When I was 17 I gave up my son for adoption. It was an open situation and all has worked out extremely well (he's in 8th grade now, I feel so old)!
The main problem that I ran into, and I must admit it disgusted me to no end, was the rampant racism I encountered in the system. My son is half Japanese, half Caucasian, and two couples I initially selected rejected my offer because they didn't want a child of mixed race. I couldn't believe it, here I am giving them my flesh and blood, and they supposedly are so desperate for a child, and they turn down a healthy baby because he's mixed?!
I guess my advice is to remain openminded to all possbilities, you never know what great things can unexpectedly happen.
Ultimately I found a great family that was vastly superior to the two I had initially selected. Everyone has been happy for many years now. It'll happen for you too.
vegcarrol
09-26-03, 03:05 PM
Quizeen,
Thanks for your kind words. I am so glad that your adoption process has worked out well for you. Open adoption is really the best for all, especially the child.
We are open to possibilites. In fact, that was how we found our original situation.

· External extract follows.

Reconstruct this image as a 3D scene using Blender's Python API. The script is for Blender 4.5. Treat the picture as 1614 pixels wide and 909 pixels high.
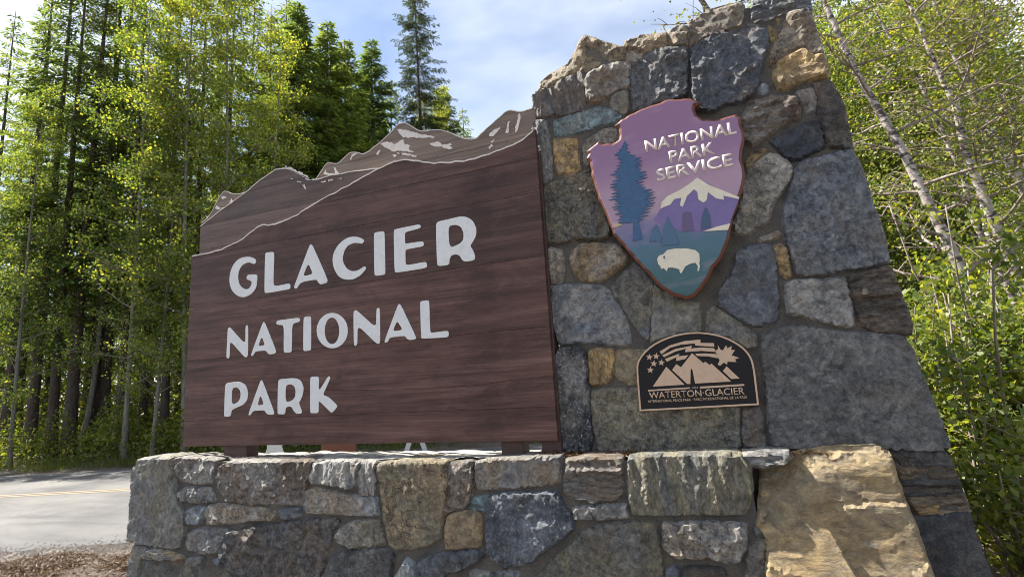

We were only researching adoption and hadn't made it to the homestudy stage. She was due in a little over a month but we felt this was the opportunity set aside just for us. In order to make this adoption happen, we had to do 6 months of work in three weeks and pay extra to expedite the homestudy. I have to believe that we felt so strongly about this adotion and paid the extra costs because we were supposed to. There must be a situation out there that we are destined to find. That is why I am asking everyone for their help. We never know whose life we are going to touch.
Thanks,
Carrol
My wife and I just adopted a 18 month old girl from China. We got her just a week ago. Everything is going quite well and she appears to be very healthy and is bonding with us. One nice thing about international adoptions is that the parents in the other country can't change their minds and get the child back, at least not that I know of.
I do agree with vegcarrol. There is a lot of racism. There is a lot of anti Chinese racism (or perhaps I should call it cultural bigotry) here in the US. That does trouble me because I want ny daughter to be proud of her heritage and it's culture. And that can affect her self image; so we will work very hard to instill pride in her.
Congratulations on your new daughter, Kyo!
Carrol, I am so sorry that this didn't work out for you. I am sure that you will find a child who will be a blessing to you, and you to her/him.
Quizeen, it is wonderful that you have been able to keep track of your son and know that he is thriving. It sounds as though he has been a fortunate child, both in his birth mother and in his adoptive parents.